The German Navy’s fleet of frigates could be upgraded to deploy Raytheon’s [RTN] Standard Missile-3 to participate in NATO’s ballistic missile defense program if the modifications were approved by the government, Germany’s top naval officer recently said.
Vice Admiral Axel Schimpf, the counterpart to the U.S. Navy’s chief of naval operations, said in a recently published article that the F124 frigates are capable of being upgraded to play a vital role in ballistic missile defense (BMD).
“The German Navy, with the F124 Frigates in their current configuration, has a weapon system at their disposal which forms the basis for capability enhancements for (German) armed forces’ participation in various roles,” according to a translation of an article he penned in Marine Forum, a publication of the German Maritime Institute.

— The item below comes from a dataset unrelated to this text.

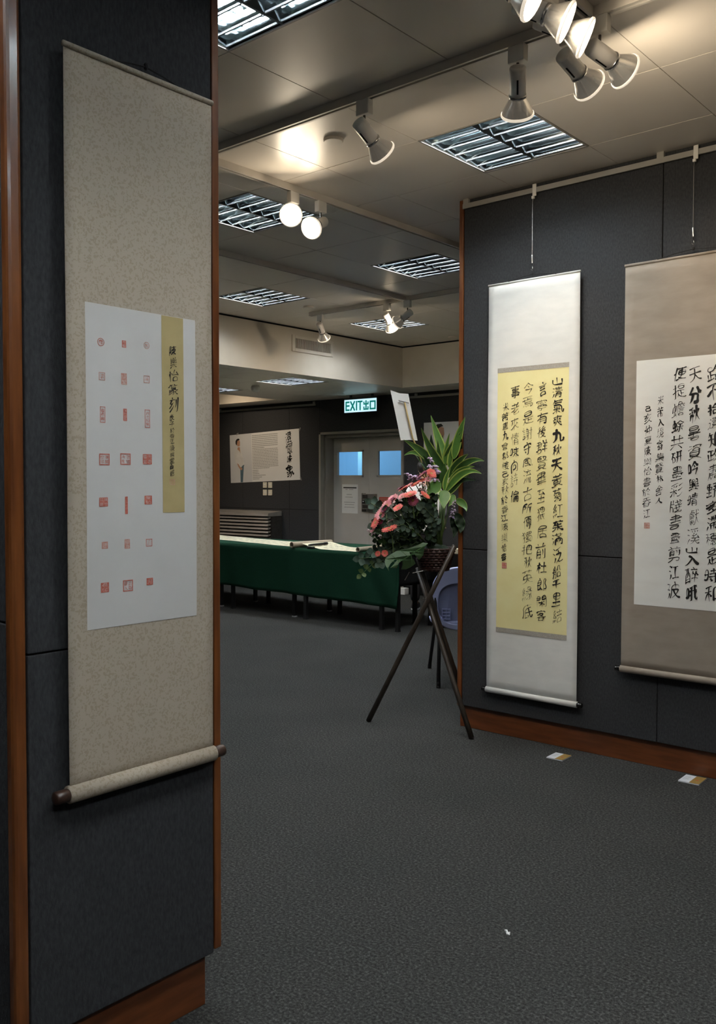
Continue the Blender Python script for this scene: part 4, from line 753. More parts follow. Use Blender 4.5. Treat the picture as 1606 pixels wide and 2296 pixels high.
lamp(-4.985, 6.478, (-.88, -.02, -.44), 'far spotlight turned left with a dark bulb back, right of the pair', watts=SPOT_W*1.4, size=74)

lamp(-9.95, 7.70, (.02, .80, -.62), 'unseen spotlight added in the recess behind the grey pillar to light the exhibition poster', watts=SPOT_W*2.2, size=84)  # added lamp, out of view, brightens the poster wall and recess fascia
# detectors on the ceilings
def detector(x, y, z, r, h, label, dome=False):
    m = MB()
    pr = [(r, z), (r, z-h*.7), (r*.93, z-h), (r*.4, z-h*1.02), (.001, z-h*1.02)] if not dome else [(r*.8, z), (r, z-h*.3), (r*.9, z-h*.75), (r*.5, z-h), (.001, z-h)]
    m.lathe(pr, Matrix.Translation((x, y, 0)), 24)
    tag(m.build('smoke_detector', M_tile if not dome else M_track, smooth=False), label, 'smoke detector')
detector(-2.987, 3.294, ZC, .048, .014, 'round flat disc on the ceiling left of the small near spotlight')
detector(-5.979, 6.247, ZC, .05, .014, 'round flat ceiling disc near the far lighting track end')
detector(-5.955, 8.573, ZC, .05, .014, 'round flat ceiling disc by the cream fascia corner at the right partition')
detector(-8.081, 7.527, ZL, .055, .075, 'drum shaped smoke detector hanging from the lowered ceiling', True)

# air vent in the fascia
r = thing('air_vent', (-6.862, 7.236, 2.845), 'cream air vent grille with dark vertical slats in the fascia', 'air vent')
m = MB(); x0, x1 = -6.866, -6.852
for a in ((6.915, 6.957, 2.843, 3.018), (7.523, 7.557, 2.843, 3.018), (6.957, 7.523, 2.843, 2.880), (6.957, 7.523, 2.983, 3.018)): m.box(x0, x1, *a)
m.build('vent_frame', M_cream, r, bevel=.003)
m = MB(); m.box(-6.8655, -6.864, 6.957, 7.523, 2.880, 2.983); m.build('vent_duct', M_lockdark, r)
m = MB()
for k in range(26):
    y = 6.966+k*.0219; m.box(-6.8635, -6.854, y-.0036, y+.0036, 2.880, 2.983, 0)
m.build('vent_slats', M_cream, r)

# exit sign
r = thing('exit_sign', (-7.805, 9.15, 2.37), 'lit green and white EXIT sign hanging above the double door', 'exit sign')
m = MB(); m.box(-8.085, -7.525, 9.135, 9.175, 2.375, 2.548); m.box(-8.085, -7.525, 9.13, 9.18, 2.548, 2.572); m.box(-8.005, -7.975, 9.15, 9.165, 2.572, ZL); m.box(-7.635, -7.605, 9.15, 9.165, 2.572, ZL)
m.build('housing', M_exitbox, r)
m = MB(); m.box(-8.081, -7.529, 9.131, 9.135, 2.378, 2.546); m.build('lit_face', M_exitface, r)
m = MB(); s = .021
def hb(x0, x1, z0, z1): m.box(-8.081+x0, -8.081+x1, 9.1285, 9.131, 2.378+z0, 2.378+z1)
def dg(x0, z0, x1, z1):
    dx, dz = x1-x0, z1-z0; l = math.hypot(dx, dz); nx, nz = -dz/l*s*.55, dx/l*s*.55
    m.poly([(-8.081+x0+nx, 9.1288, 2.378+z0+nz), (-8.081+x0-nx, 9.1288, 2.378+z0-nz), (-8.081+x1-nx, 9.1288, 2.378+z1-nz), (-8.081+x1+nx, 9.1288, 2.378+z1+nz)])
B0, B1 = .022, .146
hb(.022, .022+s, B0, B1)
for z in (B0, .077, B1-s): hb(.022, .092, z, z+s)
dg(.110, B0, .185, B1); dg(.185, B0, .110, B1)
hb(.205, .205+s, B0, B1)
hb(.232, .318, B1-s, B1); hb(.267, .267+s, B0, B1)
hb(.368, .368+s, B0, B1)
for z0, z1 in ((.090, .130), (B0, .066)): hb(.334, .334+s*.85, z0, z1); hb(.404, .404+s*.85, z0, z1)
for z in (.090, B0): hb(.334, .417, z, z+s*.85)
hb(.440, .440+s, B0, B1-.008); hb(.520, .520+s, B0, B1-.008); hb(.440, .535, B1-.008-s, B1-.008); hb(.440, .535, B0, B0+s)
m.build('letters', M_exitink, r)
# ------------------------------------------------------------------ hanging scrolls
class Frame:
    """a sheet that hangs in front of a wall: u runs to the right, z up, n towards the viewer"""
    def __init__(s, base, U, N, wav=.004, ph=0.0): s.b = Vector(base); s.U = Vector(U); s.N = Vector(N); s.w = wav; s.ph = ph
    def P(s, u, z, off=0.0):
        d = s.w*(sin(u*7+s.ph)*.5+sin(z*5.3+u*3+s.ph*2)*.5)
        return s.b+s.U*u+Vector((0, 0, z))+s.N*(d+off)
    def sheet(s, m, u0, u1, z0, z1, off, nu=14, nz=40, th=0.0, skew=(0, 0), mi=0):
        m.grid([[s.P(u0+(u1-u0)*i/nu+(skew[0]*(1-k/nz)+skew[1]*k/nz)*0, z0+(z1-z0)*k/nz, off) for i in range(nu+1)] for k in range(nz+1)], mi)
def ctm(F, off): return lambda x, y: F.P(x, y, off)
def scroll_body(root, F, u0, u1, z0, z1, m_mount, m_back, rod_r, roller_r, knob, m_knob, knob_len, edge=None):
    m = MB(); F.sheet(m, u0, u1, z0, z1, 0.0)
    m.build('silk_mount', m_mount, root, smooth=True, solid=.0016)
    m = MB(); m.tube([F.P(u0-.002, z1, .001), F.P(u1+.002, z1, .001)], rod_r, 12)
    m.build('top_rod', m_mount, root, smooth=True)
    m = MB(); m.tube([F.P(u0-.003, z0, -.002), F.P(u1+.003, z0, -.002)], roller_r, 20)
    m.build('bottom_roller', m_mount, root, smooth=True)
    for sgn, u in ((-1, u0), (1, u1)):
        m = MB(); a = F.P(u+sgn*.003, z0, -.002); d = F.U*sgn
        m.tube([a, a+d*.004, a+d*knob_len*.8, a+d*knob_len*.96, a+d*knob_len], [knob*.9, knob, knob, knob*.93, knob*.7], 18)
        m.build('roller_knob', m_knob, root, smooth=True)
def hook_set(root_label, x, zrail, F, u, ztop, length, cat='picture hanger'):
    """hook on the rail, steel wire and adjustable clasp"""
    y = RY-.026
    r = thing('hanging_hook', (x, y, zrail), root_label, cat)
    m = MB(); m.box(x-.012, x+.012, y-.004, y, zrail-.045, zrail+.022); m.box(x-.012, x+.004, y-.014, y-.002, zrail-.060, zrail-.045); m.build('rail_hook', M_mount, r, bevel=.002)
    m = MB(); m.tube([(x-.004, y-.008, zrail-.055), (x-.006, y-.010, zrail-.08), (x-.004, y-.014, ztop+.10)], .0016, 6); m.build('wire', M_steel, r)
    m = MB(); m.tube([(x-.004, y-.014, ztop+.105), (x-.004, y-.014, ztop+.10), (x-.002, y-.015, ztop+.06), (x-.001, y-.015, ztop+.045)], [.0045, .0055, .0045, .003], 10)
    m.tube([(x-.001, y-.015, ztop+.045), (x+.003, y-.02, ztop+.03), (x, y-.017, ztop+.018), (x-.008, y-.016, ztop+.026)], .0022, 6)
    m.build('clasp', M_steel, r, smooth=True)
def cord(root, F, u0, u1, um, z, rise, both=True):
    m = MB()
    for e in (u0, u1): m.tube([F.P(e, z+.003, .004), F.P((e+um)/2, z+.003+rise*.55, .003), F.P(um, z+rise, .002)], .0024, 6)
    m.ball(F.P(um, z+rise+.001, .003), .008, 6, sq=(1, .7, 1.2)); m.build('hanging_cord', M_cord, root)
def seal(root, F, u, z, w, h, style, off=.0034, pale=False, ch=None, label=None):
    to3 = ctm(F, off+.0004); ms = M_sealpale if pale else M_seal
    m = MB()
    def rect(a0, a1, c0, c1, o=off): m.poly([F.P(a0, c0, o), F.P(a1, c0, o), F.P(a1, c1, o), F.P(a0, c1, o)])
    t = min(w, h)*.09
    mm = [ms, M_paperdim]
    if style == 'solid':
        m.poly([F.P(u+w/2*a, z+h/2*c, off) for a, c in ((-1, -.92), (-.9, -1), (.92, -1), (1, -.9), (.97, .93), (.9, 1), (-.93, .98), (-1, .9))])
        if ch:
            n = len(ch); rows = n if h > w*1.5 else (2 if n > 2 else n); cols = 1 if rows == n else 2
            for i, c in enumerate(ch):
                cx = u+w*((.25 if i < rows else -.25) if cols == 2 else 0); cy = z+h/2-h*(i % rows+.5)/rows
                write_char(m, c, cx, cy, w*.86/cols, h*.86/rows, min(w/cols, h/rows)*.055, to3, 1, 0, .4, 0)
    elif style in ('frame', 'oval', 'ring'):
        if style == 'frame':
            rect(u-w/2, u+w/2, z-h/2, z-h/2+t); rect(u-w/2, u+w/2, z+h/2-t, z+h/2); rect(u-w/2, u-w/2+t, z-h/2, z+h/2); rect(u+w/2-t, u+w/2, z-h/2, z+h/2)
        else:
            n = 26; P = [[F.P(u+(w/2-q*t*.8)*cos(2*pi*i/n), z+(h/2-q*t*.8)*sin(2*pi*i/n), off) for i in range(n+1)] for q in (0, 1)]; m.grid(P)
        if ch:
            n = len(ch); rows = n if h > w*1.5 else (2 if n > 2 else n); cols = 1 if rows == n else 2; f = .78 if style == 'frame' else .62
            for i, c in enumerate(ch):
                cx = u+w*((.22 if i < rows else -.22) if cols == 2 else 0); cy = z+h*f*(.5-(i % rows+.5)/rows)
                write_char(m, c, cx, cy, w*f/cols, h*f*.95/rows, min(w/cols, h/rows)*(.085 if style != 'oval' else .12), to3, 0, 0, .4, 0)
    o = m.build('seal_stamp', mm, root)
    if label: o['label'] = label
    return o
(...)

One option, Schimpf said, would be to upgrade the F124s’ SMART-L and Active Phased Array Radar (APAR) combat management system, along with the Mk-41 vertical launch system to accommodate the SM-3. The SM-3 is already deployed by the U.S. and Japanese navies for ballistic missile defense.
The enhancements would be one way for Germany to participate in the Obama administration’s European Phased Adaptive Approach (EPAA) embraced by NATO, and could be done in cooperation with Denmark and the Netherlands, Schimpf said.
EPAA calls for the deployment of U.S. Arleigh Burke-class (DDG-51) destroyers equipped with the Lockheed Martin’s [LMT] Aegis Ballistic Missile Defense system to Europe as part of an initial, sea-based defense system. Later this decade, EPAA would extend to a land-based system known as Aegis ashore, which would first be based in Romania beginning in 2015.
The German government has not made a decision on whether to adapt its frigates for ballistic missile defense, and Germany’s role in EPAA is the source of ongoing political discussions in Berlin ahead of NATO’s May 20-21 summit in Chicago.
“Depending on the political decision and funding, the German Navy stands ready to provide sea-based capabilities,” Schimpf said.
Only a handful of NATO allies deploy the Aegis combat system on ships, and Germany is not one of them. Germany’s combat system does not operate on an S-band frequency used on Aegis. Raytheon, however, says it has developed a duel band data link that would allow the combat system on allied ships to talk to the SM-3 and guide it to targets.